◆ Instructions to follow
Where the word "scene" occurs in a line, return that line.

◆ Data lines
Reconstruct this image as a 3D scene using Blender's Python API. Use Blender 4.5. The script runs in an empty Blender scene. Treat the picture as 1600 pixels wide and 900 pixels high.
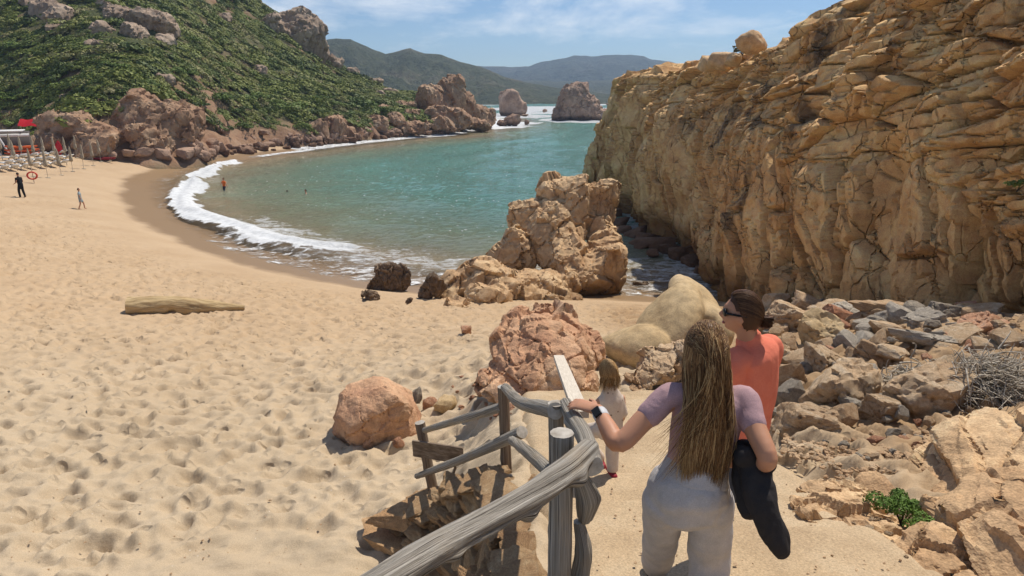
import bpy, bmesh, math, random
import numpy as np
from mathutils import Vector, Matrix, Euler

# ------------------------------------------------------------------ camera, world, sun, exposure
SC = bpy.context.scene
COL = SC.collection
H = 9.0
FPX = 1050.0
PITCH = math.radians(16.3)
SP, CP = math.sin(PITCH), math.cos(PITCH)
cam_d = bpy.data.cameras.new('camera')
cam_d.sensor_width = 36.0
cam_d.lens = FPX / 1600 * 36
cam_d.clip_start = 0.05
cam_d.clip_end = 6000
cam = bpy.data.objects.new('camera', cam_d)
COL.objects.link(cam)
cam.location = (0, 0, H)
cam.rotation_euler = (math.pi / 2 - PITCH, 0, 0)
SC.camera = cam

SUN_EL, SUN_AZ = 60.0, 41.0          # azimuth to the right of the view direction (+Y)
w = bpy.data.worlds.new('World')
SC.world = w
w.use_nodes = True
nt = w.node_tree
nt.nodes.clear()
def wn(t, **k):
    n = nt.nodes.new(t)
    for a, b in k.items():
        setattr(n, a, b)
    return n
out = wn('ShaderNodeOutputWorld')
bg = wn('ShaderNodeBackground')
bg.inputs['Strength'].default_value = 0.092
sky = wn('ShaderNodeTexSky')
sky.sky_type = 'NISHITA'
sky.sun_disc = False
sky.sun_elevation = math.radians(SUN_EL)
sky.sun_rotation = math.radians(SUN_AZ)
sky.altitude = 1200
sky.air_density = 1.0
sky.dust_density = 0.25
sky.ozone_density = 2.5
# thin fair-weather clouds, the same all round the sky
tc = wn('ShaderNodeTexCoord')
mp = wn('ShaderNodeMapping')
mp.inputs['Scale'].default_value = (1.0, 1.0, 3.0)
mp.inputs['Location'].default_value = (1.35, 0.2, 0.1)
n1 = wn('ShaderNodeTexNoise')
n1.inputs['Scale'].default_value = 3.4
n1.inputs['Detail'].default_value = 9
n1.inputs['Roughness'].default_value = 0.62
n1.inputs['Distortion'].default_value = 0.2
rp = wn('ShaderNodeValToRGB')
rp.color_ramp.elements[0].position = 0.50
rp.color_ramp.elements[1].position = 0.68
rp.color_ramp.elements[1].color = (0.8, 0.8, 0.8, 1)
mx = wn('ShaderNodeMix', data_type='RGBA')
mx.inputs[7].default_value = (11.3, 11.6, 12.0, 1)
nt.links.new(tc.outputs['Generated'], mp.inputs['Vector'])
nt.links.new(mp.outputs[0], n1.inputs['Vector'])
nt.links.new(n1.outputs[0], rp.inputs[0])
nt.links.new(rp.outputs[0], mx.inputs[0])
tn = wn('ShaderNodeMix', data_type='RGBA', blend_type='MULTIPLY')
tn.inputs[0].default_value = 1.0
tn.inputs[7].default_value = (0.84, 0.95, 1.08, 1)
nt.links.new(sky.outputs[0], tn.inputs[6])
nt.links.new(tn.outputs[2], mx.inputs[6])
nt.links.new(mx.outputs[2], bg.inputs['Color'])
nt.links.new(bg.outputs[0], out.inputs[0])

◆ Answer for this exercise
Reconstruct this image as a 3D scene using Blender's Python API. Use Blender 4.5. The script runs in an empty Blender scene. Treat the picture as 1600 pixels wide and 900 pixels high.
SC = bpy.context.scene